[begin Source excerpt]

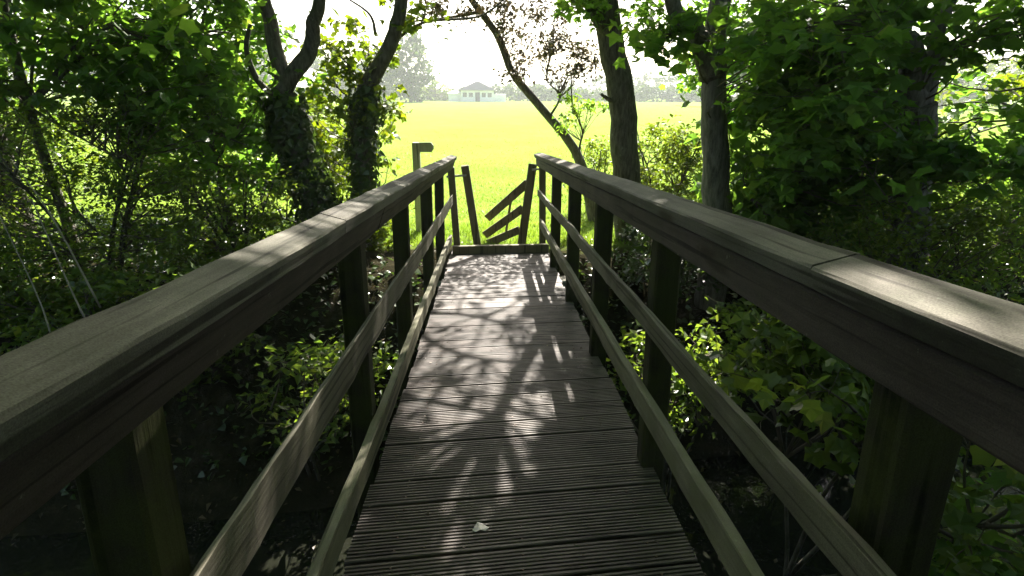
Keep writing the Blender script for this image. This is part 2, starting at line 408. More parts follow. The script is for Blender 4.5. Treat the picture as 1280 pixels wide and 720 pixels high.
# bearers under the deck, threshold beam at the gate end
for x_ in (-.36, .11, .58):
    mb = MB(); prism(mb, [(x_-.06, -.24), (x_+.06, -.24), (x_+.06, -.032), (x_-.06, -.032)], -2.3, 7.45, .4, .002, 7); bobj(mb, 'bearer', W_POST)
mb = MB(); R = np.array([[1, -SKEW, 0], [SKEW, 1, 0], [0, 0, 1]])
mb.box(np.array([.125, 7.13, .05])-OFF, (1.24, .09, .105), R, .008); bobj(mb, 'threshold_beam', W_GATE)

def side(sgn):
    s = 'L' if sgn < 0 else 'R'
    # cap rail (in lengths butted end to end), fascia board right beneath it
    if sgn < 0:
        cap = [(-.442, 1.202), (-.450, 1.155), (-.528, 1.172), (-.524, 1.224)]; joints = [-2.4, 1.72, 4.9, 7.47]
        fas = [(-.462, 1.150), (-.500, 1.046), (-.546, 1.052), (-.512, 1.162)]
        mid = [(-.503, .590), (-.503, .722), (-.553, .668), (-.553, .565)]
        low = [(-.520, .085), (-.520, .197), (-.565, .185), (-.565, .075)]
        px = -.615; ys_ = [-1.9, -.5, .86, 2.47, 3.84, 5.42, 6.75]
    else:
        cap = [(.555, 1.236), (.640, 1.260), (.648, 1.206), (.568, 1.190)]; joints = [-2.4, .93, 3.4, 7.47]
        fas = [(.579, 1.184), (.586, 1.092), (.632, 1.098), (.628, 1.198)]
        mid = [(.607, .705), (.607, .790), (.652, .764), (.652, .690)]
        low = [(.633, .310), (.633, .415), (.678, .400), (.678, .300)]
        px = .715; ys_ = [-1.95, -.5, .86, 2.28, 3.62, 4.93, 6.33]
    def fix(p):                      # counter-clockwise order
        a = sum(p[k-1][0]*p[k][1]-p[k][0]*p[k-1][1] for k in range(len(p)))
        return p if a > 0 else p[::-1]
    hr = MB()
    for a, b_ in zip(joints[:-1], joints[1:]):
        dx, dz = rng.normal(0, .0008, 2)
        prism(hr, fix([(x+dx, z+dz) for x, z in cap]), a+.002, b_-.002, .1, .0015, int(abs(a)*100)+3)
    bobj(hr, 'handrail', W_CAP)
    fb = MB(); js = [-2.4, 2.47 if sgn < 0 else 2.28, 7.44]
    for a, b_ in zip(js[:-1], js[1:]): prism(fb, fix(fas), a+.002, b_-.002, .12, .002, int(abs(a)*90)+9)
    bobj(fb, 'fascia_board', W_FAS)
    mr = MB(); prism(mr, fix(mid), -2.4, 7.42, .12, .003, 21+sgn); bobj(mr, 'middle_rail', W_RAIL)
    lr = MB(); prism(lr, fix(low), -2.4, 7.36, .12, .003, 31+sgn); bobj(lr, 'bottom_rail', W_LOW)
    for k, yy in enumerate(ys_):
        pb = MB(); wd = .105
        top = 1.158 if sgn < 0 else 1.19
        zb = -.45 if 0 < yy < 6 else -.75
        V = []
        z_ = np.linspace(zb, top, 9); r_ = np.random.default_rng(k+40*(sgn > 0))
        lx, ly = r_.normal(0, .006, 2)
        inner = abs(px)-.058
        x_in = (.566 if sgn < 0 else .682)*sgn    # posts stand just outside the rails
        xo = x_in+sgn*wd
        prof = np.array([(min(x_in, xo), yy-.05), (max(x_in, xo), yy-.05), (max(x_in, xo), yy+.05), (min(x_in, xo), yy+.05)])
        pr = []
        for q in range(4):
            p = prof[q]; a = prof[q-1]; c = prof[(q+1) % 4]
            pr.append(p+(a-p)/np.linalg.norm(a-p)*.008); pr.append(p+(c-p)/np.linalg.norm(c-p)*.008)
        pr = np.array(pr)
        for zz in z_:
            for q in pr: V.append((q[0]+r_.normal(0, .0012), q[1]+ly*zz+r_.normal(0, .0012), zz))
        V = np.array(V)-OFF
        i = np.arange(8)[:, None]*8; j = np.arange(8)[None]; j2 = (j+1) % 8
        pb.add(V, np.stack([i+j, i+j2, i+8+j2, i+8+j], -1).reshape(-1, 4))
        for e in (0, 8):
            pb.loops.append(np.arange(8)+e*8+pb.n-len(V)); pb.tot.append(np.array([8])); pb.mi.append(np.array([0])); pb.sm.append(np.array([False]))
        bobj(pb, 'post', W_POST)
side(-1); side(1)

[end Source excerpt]

* **What this task involves**
The lines from the top of the data above through the one holding "bobj(mb, 'threshold_beam', W_GATE)" are to be repeated exactly, and only those, with no pictures.

* **Response to this task**
Keep writing the Blender script for this image. This is part 2, starting at line 408. More parts follow. The script is for Blender 4.5. Treat the picture as 1280 pixels wide and 720 pixels high.
# bearers under the deck, threshold beam at the gate end
for x_ in (-.36, .11, .58):
    mb = MB(); prism(mb, [(x_-.06, -.24), (x_+.06, -.24), (x_+.06, -.032), (x_-.06, -.032)], -2.3, 7.45, .4, .002, 7); bobj(mb, 'bearer', W_POST)
mb = MB(); R = np.array([[1, -SKEW, 0], [SKEW, 1, 0], [0, 0, 1]])
mb.box(np.array([.125, 7.13, .05])-OFF, (1.24, .09, .105), R, .008); bobj(mb, 'threshold_beam', W_GATE)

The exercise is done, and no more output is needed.